EXERCISE OBJECTIVE —
Tally up the lines that include "More" and state that number by itself.
** start of INFORMATION SHOWN **
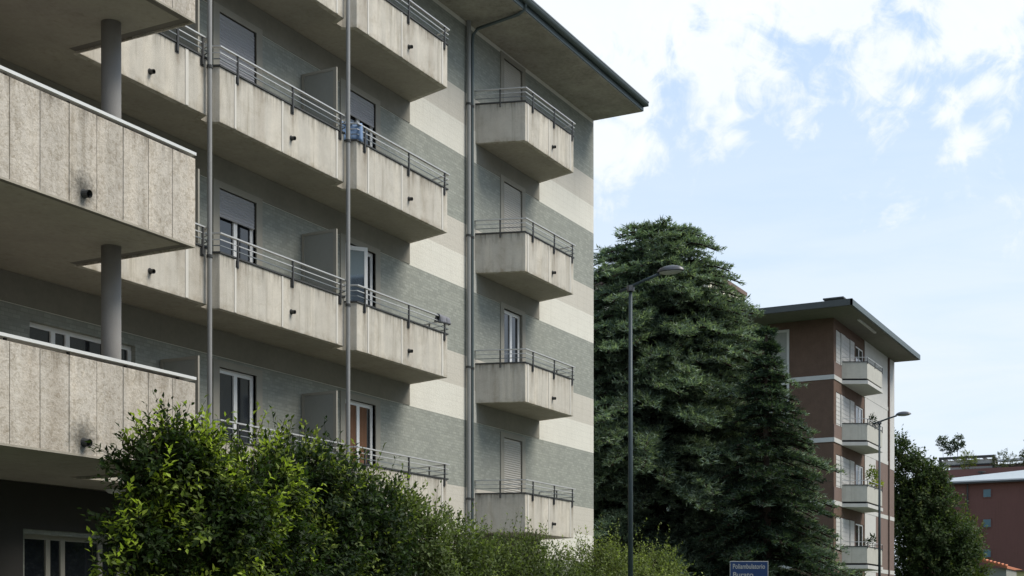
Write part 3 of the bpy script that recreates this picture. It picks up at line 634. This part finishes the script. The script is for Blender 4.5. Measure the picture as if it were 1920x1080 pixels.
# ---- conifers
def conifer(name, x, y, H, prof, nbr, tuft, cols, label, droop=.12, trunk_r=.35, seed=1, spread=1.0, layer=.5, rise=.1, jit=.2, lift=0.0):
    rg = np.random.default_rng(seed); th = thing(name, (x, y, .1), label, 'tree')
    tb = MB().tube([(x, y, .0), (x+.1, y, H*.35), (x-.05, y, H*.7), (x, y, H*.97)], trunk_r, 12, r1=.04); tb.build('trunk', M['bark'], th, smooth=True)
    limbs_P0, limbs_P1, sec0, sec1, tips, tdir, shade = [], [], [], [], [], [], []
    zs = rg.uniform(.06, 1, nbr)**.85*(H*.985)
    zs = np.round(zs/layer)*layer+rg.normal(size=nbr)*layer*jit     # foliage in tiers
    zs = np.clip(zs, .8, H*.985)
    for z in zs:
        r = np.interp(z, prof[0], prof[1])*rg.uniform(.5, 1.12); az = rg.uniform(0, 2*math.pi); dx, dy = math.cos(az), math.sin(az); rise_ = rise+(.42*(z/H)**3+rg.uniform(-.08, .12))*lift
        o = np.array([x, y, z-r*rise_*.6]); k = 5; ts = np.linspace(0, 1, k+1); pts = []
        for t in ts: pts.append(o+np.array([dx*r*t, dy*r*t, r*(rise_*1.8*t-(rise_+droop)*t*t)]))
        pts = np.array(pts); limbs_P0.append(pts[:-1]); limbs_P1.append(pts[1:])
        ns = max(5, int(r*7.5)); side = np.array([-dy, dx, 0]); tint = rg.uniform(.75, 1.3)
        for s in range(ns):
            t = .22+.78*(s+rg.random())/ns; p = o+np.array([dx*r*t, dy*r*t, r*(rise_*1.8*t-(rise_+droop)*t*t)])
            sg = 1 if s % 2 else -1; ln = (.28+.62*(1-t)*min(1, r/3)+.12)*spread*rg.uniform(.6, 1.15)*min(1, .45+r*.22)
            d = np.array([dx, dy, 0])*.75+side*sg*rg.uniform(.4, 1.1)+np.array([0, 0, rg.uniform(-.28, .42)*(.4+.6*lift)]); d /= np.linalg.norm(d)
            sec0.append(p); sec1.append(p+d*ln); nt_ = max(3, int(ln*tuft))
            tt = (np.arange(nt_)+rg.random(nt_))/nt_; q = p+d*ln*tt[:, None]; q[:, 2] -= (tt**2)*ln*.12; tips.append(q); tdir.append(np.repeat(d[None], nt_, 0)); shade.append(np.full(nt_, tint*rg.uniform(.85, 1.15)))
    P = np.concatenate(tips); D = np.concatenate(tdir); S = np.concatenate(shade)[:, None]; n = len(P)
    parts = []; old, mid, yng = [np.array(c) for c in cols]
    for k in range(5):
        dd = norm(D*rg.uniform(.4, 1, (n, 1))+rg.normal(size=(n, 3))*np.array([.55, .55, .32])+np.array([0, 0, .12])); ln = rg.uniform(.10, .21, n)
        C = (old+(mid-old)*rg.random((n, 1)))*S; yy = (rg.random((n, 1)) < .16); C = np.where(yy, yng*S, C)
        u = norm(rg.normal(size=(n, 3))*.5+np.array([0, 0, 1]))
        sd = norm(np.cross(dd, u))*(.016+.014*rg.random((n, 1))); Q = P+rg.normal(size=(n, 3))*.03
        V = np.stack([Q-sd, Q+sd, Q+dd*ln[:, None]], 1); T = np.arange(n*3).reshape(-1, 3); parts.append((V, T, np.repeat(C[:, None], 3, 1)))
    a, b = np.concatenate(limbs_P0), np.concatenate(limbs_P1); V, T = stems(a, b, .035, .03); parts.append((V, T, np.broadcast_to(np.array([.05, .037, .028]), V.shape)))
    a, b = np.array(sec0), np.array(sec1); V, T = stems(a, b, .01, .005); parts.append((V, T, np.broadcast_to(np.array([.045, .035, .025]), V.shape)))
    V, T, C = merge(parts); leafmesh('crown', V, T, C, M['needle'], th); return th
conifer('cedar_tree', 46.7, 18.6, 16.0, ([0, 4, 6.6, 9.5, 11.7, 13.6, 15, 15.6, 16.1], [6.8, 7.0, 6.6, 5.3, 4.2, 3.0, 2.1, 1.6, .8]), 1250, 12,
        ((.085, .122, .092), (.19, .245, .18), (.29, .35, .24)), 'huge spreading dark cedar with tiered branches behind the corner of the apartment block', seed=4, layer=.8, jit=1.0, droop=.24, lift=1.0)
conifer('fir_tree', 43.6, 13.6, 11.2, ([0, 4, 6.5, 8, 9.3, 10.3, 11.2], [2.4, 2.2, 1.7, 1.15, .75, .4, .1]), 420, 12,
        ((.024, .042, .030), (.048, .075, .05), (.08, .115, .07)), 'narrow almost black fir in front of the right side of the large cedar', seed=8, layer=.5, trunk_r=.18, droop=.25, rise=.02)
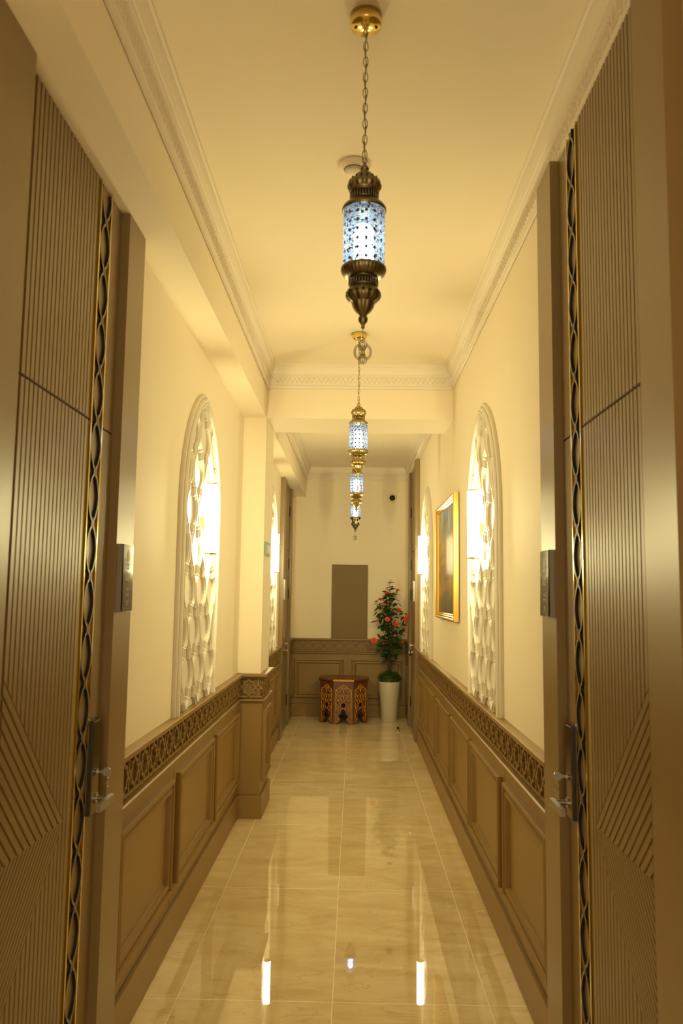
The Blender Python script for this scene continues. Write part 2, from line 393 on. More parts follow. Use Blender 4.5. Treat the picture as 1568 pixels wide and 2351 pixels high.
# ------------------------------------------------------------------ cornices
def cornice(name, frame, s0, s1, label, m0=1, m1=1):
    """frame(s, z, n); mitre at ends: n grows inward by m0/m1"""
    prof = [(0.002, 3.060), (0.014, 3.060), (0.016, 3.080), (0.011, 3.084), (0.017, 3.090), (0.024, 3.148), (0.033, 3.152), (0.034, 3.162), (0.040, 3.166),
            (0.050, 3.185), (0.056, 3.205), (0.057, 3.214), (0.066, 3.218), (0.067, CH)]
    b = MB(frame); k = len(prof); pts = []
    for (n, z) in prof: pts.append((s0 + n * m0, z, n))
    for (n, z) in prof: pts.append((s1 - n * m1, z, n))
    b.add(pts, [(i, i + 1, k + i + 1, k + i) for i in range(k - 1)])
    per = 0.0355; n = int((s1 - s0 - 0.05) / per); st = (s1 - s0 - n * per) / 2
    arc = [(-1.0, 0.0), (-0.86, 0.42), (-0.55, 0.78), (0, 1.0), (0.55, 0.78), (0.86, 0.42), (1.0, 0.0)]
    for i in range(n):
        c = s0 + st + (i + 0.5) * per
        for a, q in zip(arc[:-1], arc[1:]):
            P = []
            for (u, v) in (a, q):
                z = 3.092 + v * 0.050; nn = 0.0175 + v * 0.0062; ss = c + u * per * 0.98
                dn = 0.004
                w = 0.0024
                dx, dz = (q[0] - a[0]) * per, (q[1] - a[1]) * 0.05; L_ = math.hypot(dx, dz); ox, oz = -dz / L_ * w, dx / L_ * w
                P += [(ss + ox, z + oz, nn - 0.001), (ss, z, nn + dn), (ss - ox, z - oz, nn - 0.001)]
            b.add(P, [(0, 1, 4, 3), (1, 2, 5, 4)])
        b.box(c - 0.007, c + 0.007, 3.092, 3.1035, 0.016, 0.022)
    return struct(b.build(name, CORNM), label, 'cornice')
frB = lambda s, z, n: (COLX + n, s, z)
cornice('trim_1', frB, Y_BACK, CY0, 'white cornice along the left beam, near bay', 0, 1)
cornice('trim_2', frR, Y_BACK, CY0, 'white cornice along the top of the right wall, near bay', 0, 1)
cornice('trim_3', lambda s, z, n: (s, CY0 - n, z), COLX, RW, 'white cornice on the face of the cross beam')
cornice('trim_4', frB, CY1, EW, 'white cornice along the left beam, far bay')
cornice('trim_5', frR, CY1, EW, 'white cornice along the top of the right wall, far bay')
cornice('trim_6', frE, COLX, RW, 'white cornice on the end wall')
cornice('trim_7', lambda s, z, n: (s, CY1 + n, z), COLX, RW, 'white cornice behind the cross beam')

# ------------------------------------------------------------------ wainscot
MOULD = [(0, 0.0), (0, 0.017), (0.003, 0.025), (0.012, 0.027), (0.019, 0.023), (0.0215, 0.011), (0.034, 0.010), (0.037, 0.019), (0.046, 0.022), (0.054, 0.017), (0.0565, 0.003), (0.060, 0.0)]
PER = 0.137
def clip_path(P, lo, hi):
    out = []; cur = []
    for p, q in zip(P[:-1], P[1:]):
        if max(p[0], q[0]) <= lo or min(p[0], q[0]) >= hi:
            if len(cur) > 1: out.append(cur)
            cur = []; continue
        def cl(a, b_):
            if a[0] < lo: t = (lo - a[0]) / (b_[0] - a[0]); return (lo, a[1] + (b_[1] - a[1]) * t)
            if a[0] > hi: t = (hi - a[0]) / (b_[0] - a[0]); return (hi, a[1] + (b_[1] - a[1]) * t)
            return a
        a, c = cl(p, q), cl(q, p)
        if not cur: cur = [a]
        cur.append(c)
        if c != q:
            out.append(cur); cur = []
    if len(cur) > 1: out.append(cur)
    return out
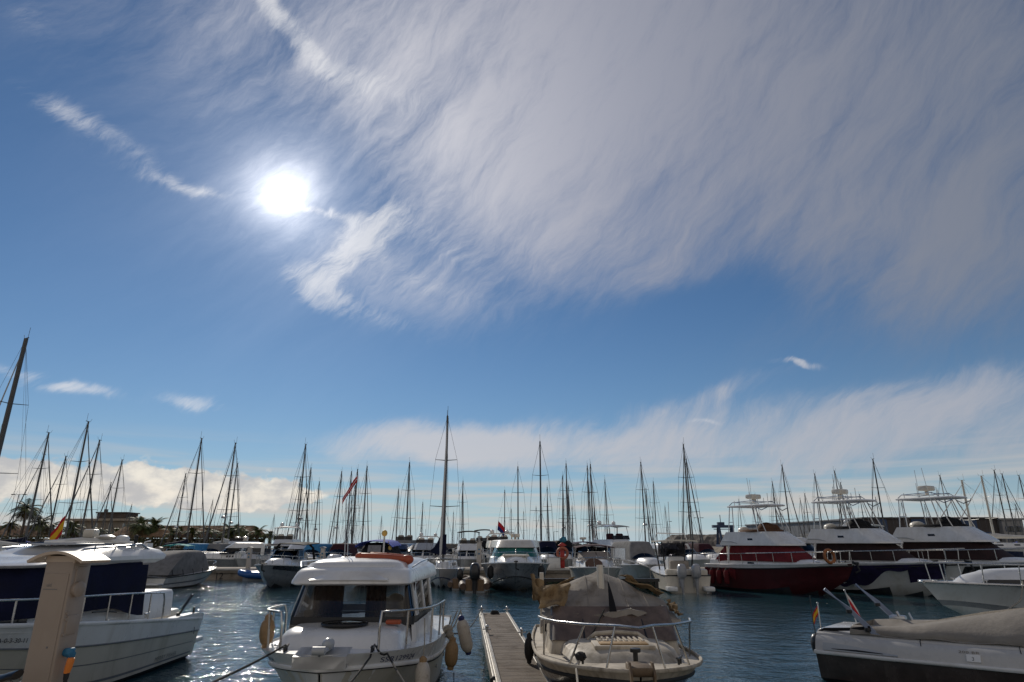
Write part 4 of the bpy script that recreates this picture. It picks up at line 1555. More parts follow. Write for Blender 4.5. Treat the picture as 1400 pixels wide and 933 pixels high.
** end of INFORMATION SHOWN **
WRITTEN RESPONSE —
2